David Neeley dbneeley at yahoo.com
Fri May 4 20:45:40 CDT 2001


Hi, guys (and gals, too, for that matter!)

I'm about to experiment with a RAID controller and a Compaq expansion box 
containing six SCSI drives I picked up fairly cheaply. If all goes as I 
think it will, I'll have a dual-channel RAID that should blow away the 
ATA100 drive in sustained throughput. Among the issues I must deal with is 
that of drivers for the relevant RAID cards to work in Linux (I'll be 
trying a DPT card and a Mylex one).

If you shop carefully, you should be able to pick up this kind of setup for 
$500 or so, if it becomes an issue. In fact, once I have learned what I 
intend to, you could pick up mine for about that! (I should add that the 
drives are 4.2 GB each...allowing for parity, this should give 21 MB or so 
of very fast, reliable storage. I have seen various of these RAID cards 
going at First Saturday for $200 or less; the RAID cabinets with drives can 
run $300 or so--if not less. Using larger drives can often be an option, 
too). I'm only doing this to increase my hands-on knowledge, as I don't 
need the RAID capabilities in my day-to-day work.
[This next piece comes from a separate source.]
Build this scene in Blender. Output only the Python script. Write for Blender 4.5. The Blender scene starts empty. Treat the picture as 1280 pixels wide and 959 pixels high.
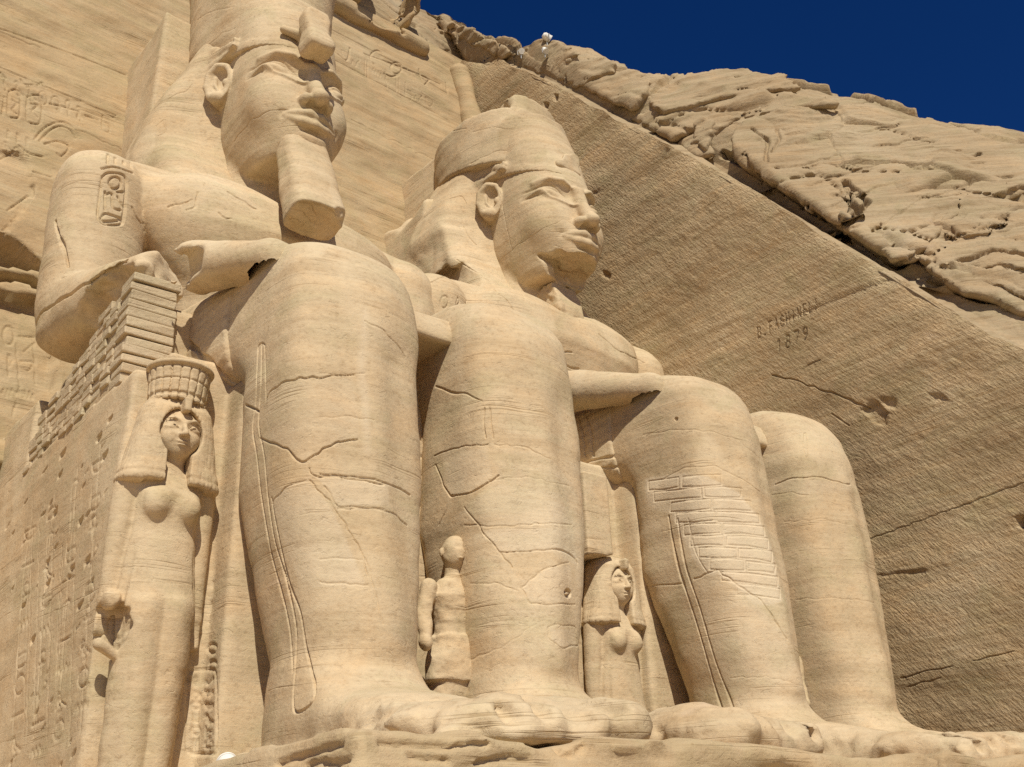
import bpy, math, random, os
import numpy as np
from mathutils import Vector, Matrix
from mathutils.bvhtree import BVHTree

Q = float(os.environ.get('SCENE_Q', '1'))          # coarser sculpting for quick tests
DENOISE = False
ONLY = os.environ.get('SCENE_ONLY', '')

# ------------------------------------------------------------------ camera, sky, sun, exposure
scene = bpy.context.scene
PW, PH, FPX = 1280.0, 959.0, 1265.86
R = np.array([[0.77783943, -0.24159055, -0.58017224],
              [-0.62759501, -0.34710408, -0.6968811],
              [-0.03302026, 0.9061748, -0.42161226]])
u_, s_, v_ = np.linalg.svd(R); R = u_ @ v_
cam = bpy.data.cameras.new('camera'); camo = bpy.data.objects.new('camera', cam)
scene.collection.objects.link(camo)
camo.matrix_world = Matrix([list(R[0]) + [0], list(R[1]) + [0], list(R[2]) + [0], [0, 0, 0, 1]])
cam.sensor_fit = 'HORIZONTAL'; cam.sensor_width = 36.0; cam.lens = 36.0 * FPX / PW
cam.clip_start = 0.1; cam.clip_end = 3000
scene.camera = camo

SUN_EL, SUN_AZ = math.radians(50), math.radians(31)   # azimuth off the facade normal (-Y) towards -X
sd = Vector((-math.sin(SUN_AZ) * math.cos(SUN_EL), -math.cos(SUN_AZ) * math.cos(SUN_EL), math.sin(SUN_EL)))
sun = bpy.data.lights.new('sun', 'SUN'); sun.energy = 4.2; sun.angle = math.radians(0.53); sun.color = (1.0, 0.945, 0.82)
suno = bpy.data.objects.new('sun', sun); scene.collection.objects.link(suno)
suno.rotation_euler = sd.to_track_quat('Z', 'Y').to_euler()
world = bpy.data.worlds.new('World'); scene.world = world; world.use_nodes = True
wn = world.node_tree; wn.nodes.clear()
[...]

For these prices, you won't have the latest SCSI 160 interfaces. This often 
makes little difference unless you're doing a lot of streaming video or 
some such. Also, burst information rates is highly over-hyped. Sustained 
transfer is often more to the point. As good as software RAID and drive 
caching can be, there are many circumstances where an intelligent caching 
RAID controller is superior. With its own intelligence operating the array, 
and with physical cache memory on board, it is surprising how high the 
rates of sustained transfer can get in many applications. The physical 
subsystem can often flood the data bus (which is why a dual-channel setup 
is good) for sustained periods of time. Drive accesses can be somewhat 
covered over by the cache memory.

I hope this helps.

David




At 12:08 PM 5/4/2001 -0700, you wrote:
>I am running SuSE 7.1 on a 1.2G T-Bird.  I am using
>the IWill KK266 mother board which lets me run the CPU
>at 266 and still use PC133 memory, so I cannot comment
>on DDR memory.  I have been running it for about a
>month without incident.  I will agree with the
>statement about performance being I/O bound.  My ATA
>100 drive is the stumbling point on performance.